Lelaki berkacamata ini tidak ingin anak-anaknya bernasib sama seperti dirinya yang tidak mengenyam pendidikan tinggi. Pria ini ingin semua anaknya berpendidikan sehingga dapat hidup layak. Dia yakin melalui pendidikan bisa merubah jalan hidup seseorang.
Di rumah kontrakan sederhana di kawasan Rawa Simprug, Grogol, Jakarta Selatan, Turino menceritakan dia dan keluarga telah menempati rumah berukuran 3x9 meter tersebut sejak tahun 2012 lalu. Sebelumnya, selama 16 tahun mereka tinggal menumpang di rumah saudara di sekitar Jalan Kramat yang akhirnya terkena penggusuran.
“Sampai saat ini belum bisa membahagiakan keluarga dan hanya bisa memberikan tempat berteduh di kontrakan ini,” ucapnya tak kuasa menahan tangis.
Oleh karena itu, ketika mengetahui anak keduanya diterima masuk UGM lewat jalur tanpa tes, Turino tidak bisa menyembunyikan kegembiraannya.
“Bangga Dea bisa masuk UGM, kami orang tua selalu mendukungnya,”katanya sembari menjelaskan harus berhutang untuk melunasi pembayaran asrama untuk tinggal Dea selama kuliah.

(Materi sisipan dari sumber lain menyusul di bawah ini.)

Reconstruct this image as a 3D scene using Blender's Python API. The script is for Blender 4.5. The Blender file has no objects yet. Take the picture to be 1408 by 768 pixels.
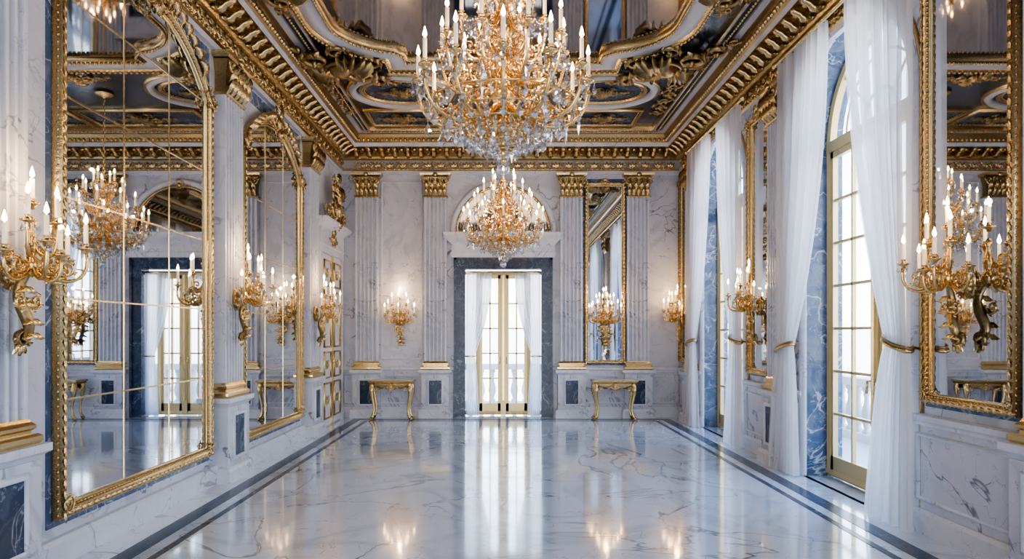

Sementara sang ibu, Sadati (48) mengungkapkan Dea merupakan anak yang tekun dan gigih dalam mengejar mimpi. Walapun kondisi keluarga hanya pas-pasan, Dea memiliki tekad kuat menggapai impiannya masuk perguruan tinggi dan menjadi sarjana.
“Waktu itu mikir susah gak ada biaya, tapi saya bilang ke Dea untuk terus semangat belajar biar nilainya bagus supaya bisa mengajukan beasiswa masuk perguruan tinggi,” tuturnya.
Sadati menceritakan bahwa puterinya itu adalah sosok yang mandiri sejak kecil. Bahkan, Dea berjualan tanpa sepengetahuannya untuk mencukupi kebutuhan sekolah dengan berjualan pulsa di sekolah dan tak jarang jualan air minum kemasan di konser-konser musik.
“Harapannya nantinya Dea dan semua anak-anak kami bisa sukses dan mengangkat derajat orang tua,” pungkas keduanya.